Viene da sé capire perché Toto Wolff – e non solo – stia spingendo affinché il nuovo corso motoristico slitti dal 2025 al 2026 anticipando l’uso dei bio-carburanti al 2024. Un accordo è lungi dall’essere stato trovato. Ma il tempo stringe perché non stiamo parlando di questioni marginali. E’ in ballo la definizione degli standard tecnici che saranno operativi per ben dieci anni. Nessuno dei protagonisti vuole cedere dalle sue posizioni. Il settennato di dominio tecnico di Mercedes AMG F1 è esplicativo della situazione: se arrivi con un vantaggio conoscitivo importante è maledettamente complesso per chi insegue recuperare terreno. Specie in era di tetti di spesa e di sviluppi contingentati. La partita è molto più serrata di quanto si possa immaginare, lo sconto decisamente più feroce di quanto le espressioni fintamente distese dei protagonisti possano far intendere.

A breve sono previsti altri giri di incontri, ma la sensazione è che ci sarà ancora molto da duellare prima di arrivare alle necessaria sintesi finale.
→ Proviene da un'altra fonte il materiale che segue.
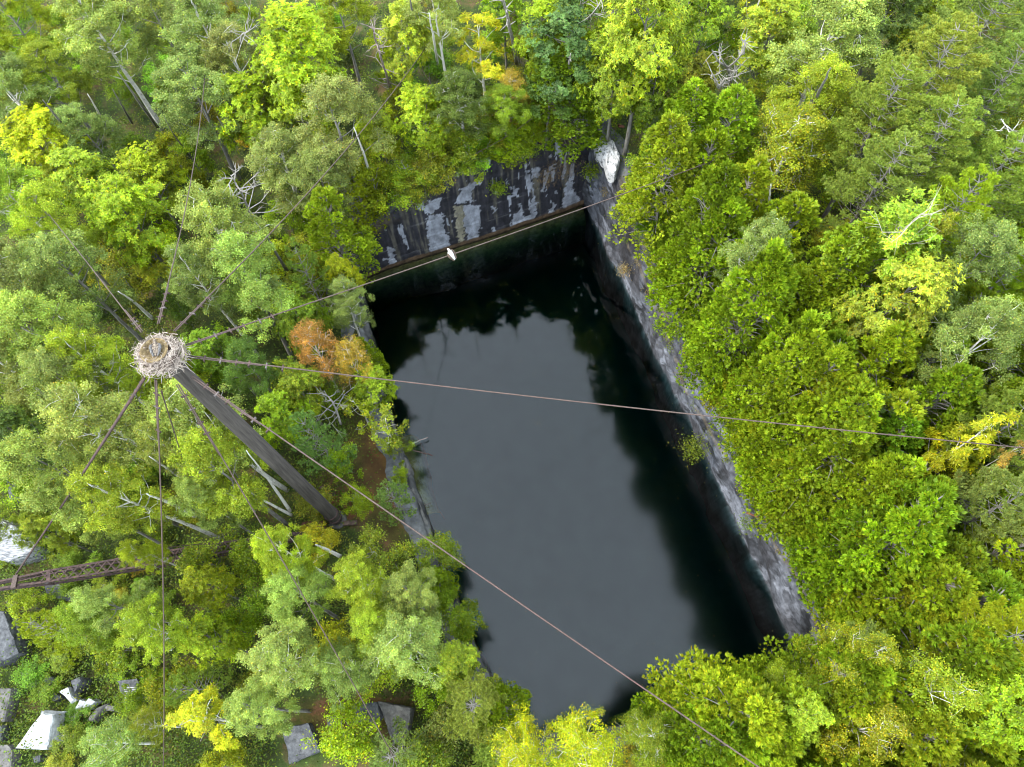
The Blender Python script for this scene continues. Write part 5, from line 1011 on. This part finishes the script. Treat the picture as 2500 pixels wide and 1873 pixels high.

Liberty Media e FIA dovranno prendere il toro per le corna prima o poi. Sono loro, rispettivamente, i padroni del giocattolo e i regolamentatori della disciplina. Ci si aspetta che siano in grado di imporsi ai costruttori se questi continueranno questo estenuante tira e molla che serve a portare acqua al proprio mulino. Il futuro è dietro l’angolo, non c’è altre tempo da perdere.